Polylactic acid nanocomposites toughened with nanofibrillated cellulose: microstructure, thermal, and mechanical properties

Structure-property interdependency is of vital importance in developing advanced polymer nanocomposites as well as enhancing their ultimate properties. In this research study, toughening of polylactic acid (PLA) with nanofibrillated cellulose (NFC) was studied and comparison was made between the thermal and mechanical properties of systems containing pristine and modified NFC. NFC was modified through two different methods: acetylation of hydroxyl groups and grafting of poly(ethylene glycol) (PEG) onto cellulose chains.
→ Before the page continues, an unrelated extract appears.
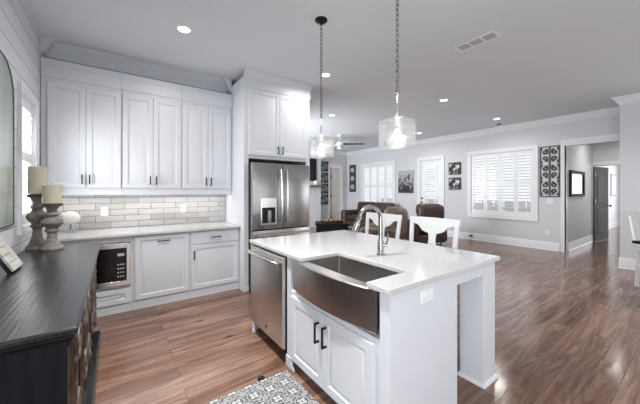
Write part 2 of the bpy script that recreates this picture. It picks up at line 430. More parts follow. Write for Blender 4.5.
def copy_tree(root, loc=None, rz=None, label=None, parent=None):
    c2 = root.copy(); C.objects.link(c2)
    if parent is not None: c2.parent = parent
    if loc is not None: c2.location = loc
    if rz is not None: c2.rotation_euler = (0, 0, R(rz))
    if label: c2['label'] = label
    for ch in [o for o in bpy.data.objects if o.parent == root]: copy_tree(ch, parent=c2)
    return c2


# ------------------------------------------------------------------ dimensions
XL, XW, XR = -.66, 8.33, 7.45      # left wall, window wall, right block face
YK, YB, YS = 4.62, 9.5, -3.2       # kitchen wall, living back wall, rear wall
H = 3.10
XE = 10.75                          # hall end wall
FR = [(0, -.0), (.003, -.004)]


# ================================================================== STRUCTURE
struct('floor', box(XL - .2, YS - .2, -.1, 17.5, YB + .2, 0), 'floor_wood')
struct('ceiling', box(XL - .2, YS - .2, H, XW + .15, YB + .2, H + .12), 'ceiling_paint')
# left wall (shiplap) with window hole Y 3.46..4.00, Z 1.09..2.26
WY0, WY1, WZ0, WZ1 = 3.46, 4.01, 1.09, 2.26
b = MB().box(XL - .14, YS, 0, XL, -2.4, H).box(XL - .14, -2.4, 0, XL, 0, .45).box(XL - .14, -2.4, 2.35, XL, 0, H).box(XL - .14, 0, 0, XL, WY0, H).box(XL - .14, WY1, 0, XL, YK + .14, H).box(XL - .14, WY0, 0, XL, WY1, WZ0).box(XL - .14, WY0, WZ1, XL, WY1, H)  # also holds an unseen opening, added for the left fill light
struct('wall_left', b, 'shiplap')
struct('wall_back', box(XL, YK, 0, 2.62, YK + .14, H), 'wall_paint')
struct('wall_living_side', MB().box(2.50, YK + .14, 0, 2.62, 5.9, H).box(2.50, 8.5, 0, 2.62, YB, H).box(2.50, 5.9, 0, 2.62, 8.5, .8).box(2.50, 5.9, 2.6, 2.62, 8.5, H), 'wall_paint')  # hidden wall, its opening added for the living room fill light
# living back wall, door opening X 7.32..7.95
DX0, DX1 = 7.36, 7.98
struct('wall_living_back', MB().box(2.5, YB, 0, DX0, YB + .14, H).box(DX1, YB, 0, XW + .14, YB + .14, H).box(DX0, YB, 2.42, DX1, YB + .14, H), 'wall_paint')
# window wall: holes for windows, door and the hall opening
holes = [(1.01, 1.98, 0, 2.44), (2.60, 4.11, .76, 2.43), (5.02, 5.80, 0, 2.42), (6.92, 8.52, .76, 2.43)]
b = MB(); y = YB
cur = .9
for (a0, a1, z0, z1) in holes:
    b.box(XW, cur, 0, XW + .14, a0, H)
    if z0 > 0: b.box(XW, a0, 0, XW + .14, a1, z0)
    b.box(XW, a0, z1, XW + .14, a1, H); cur = a1
b.box(XW, cur, 0, XW + .14, YB, H)
struct('wall_right', b, 'wall_paint')
# right block beside the hall: a wall running on towards the viewer, with an unseen opening added for fill light
struct('wall_front_right', MB().box(XR, -.05, 0, XW, 1.01, H).box(XR, YS, 0, XR + .14, -2.65, H).box(XR, -2.65, 2.4, XR + .14, -.05, H).box(XR, -2.65, 0, XR + .14, -.05, .2), 'wall_paint')
# unseen rear wall, its wide opening added to let fill light in
struct('wall_rear', MB().box(XL - .14, YS - .14, 0, 0, YS, H).box(5.2, YS - .14, 0, XR + .14, YS, H).box(0, YS - .14, 2.45, 5.2, YS, H), 'wall_paint')
# hall
struct('wall_hall_side', box(XW + .14, 1.98, 0, XE, 2.12, 2.80), 'hall_paint')
struct('wall_hall_near', box(XW + .14, .55, 0, XE + .12, .69, 2.80), 'hall_paint')
struct('ceiling_hall', box(XW + .14, .55, 2.76, XE + .12, 2.12, 2.86), 'ceiling_paint')
struct('wall_hall_end', MB().box(XE, 1.97, 0, XE + .12, 2.12, 2.80).box(XE, 1.10, 2.10, XE + .12, 1.97, 2.80).box(XE, .69, 0, XE + .12, 1.10, 2.80), 'hall_paint')
struct('wall_bedroom_side', box(XE + .12, 2.27, 0, 17.2, 2.40, 2.80), 'trim_paint')
struct('wall_bedroom_end', box(17.0, -1.5, 0, 17.14, 2.27, 2.80), 'trim_paint')
struct('ceiling_bedroom', box(XE + .12, -1.5, 2.76, 17.2, 2.40, 2.86), 'trim_paint')

CROWN = [(0, 0), (0, -.13), (.012, -.13), (.016, -.112), (.03, -.10), (.05, -.07), (.07, -.035), (.085, -.028), (.085, -.014), (.10, -.012), (.10, 0)]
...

Fourier transform infrared spectroscopy (FTIR), X-ray diffraction (XRD), and differential scanning calorimetry were employed to probe into the surface characteristics, thermal properties, and crystallinity of NFC/modified NFC, respectively; moreover, SEM imaging was utilized for surface morphology of the samples. Subsequently, PLA with modified and unmodified NFC was prepared to evaluate the filler addition effect on toughness. Acetylated NFC has changed the PLA crystallinity degree and rate, which affected the modulus of PLA, as signaled by the changed NFC surface. Particularly, mechanical and toughening behaviors of the prepared nanocomposites were analyzed based on tensile measurements which showed an eightfold rise in toughening along with 18% decrease in modulus of the samples comprising 1 wt% of acetylated NFC compared to a blank PLA. However, a sevenfold increase in toughening was observed upon introduction of both modified NFC to the PLA matrix. SEM observations divulged proper dispersion of NFC-g-AC in the PLA matrix which reduced stress concentration, but enhanced toughness in comparison with NFC-g-PEG with agglomeration that caused stress concentration leading to brittle behavior. In the light of the obtained results, it can be inferred that brittle PLA can be toughened by the surface-modified NFC. This research study can illuminate the way for future works on the modifications of nano-scale fillers/additives to achieve improved mechanical and thermal properties of PLA.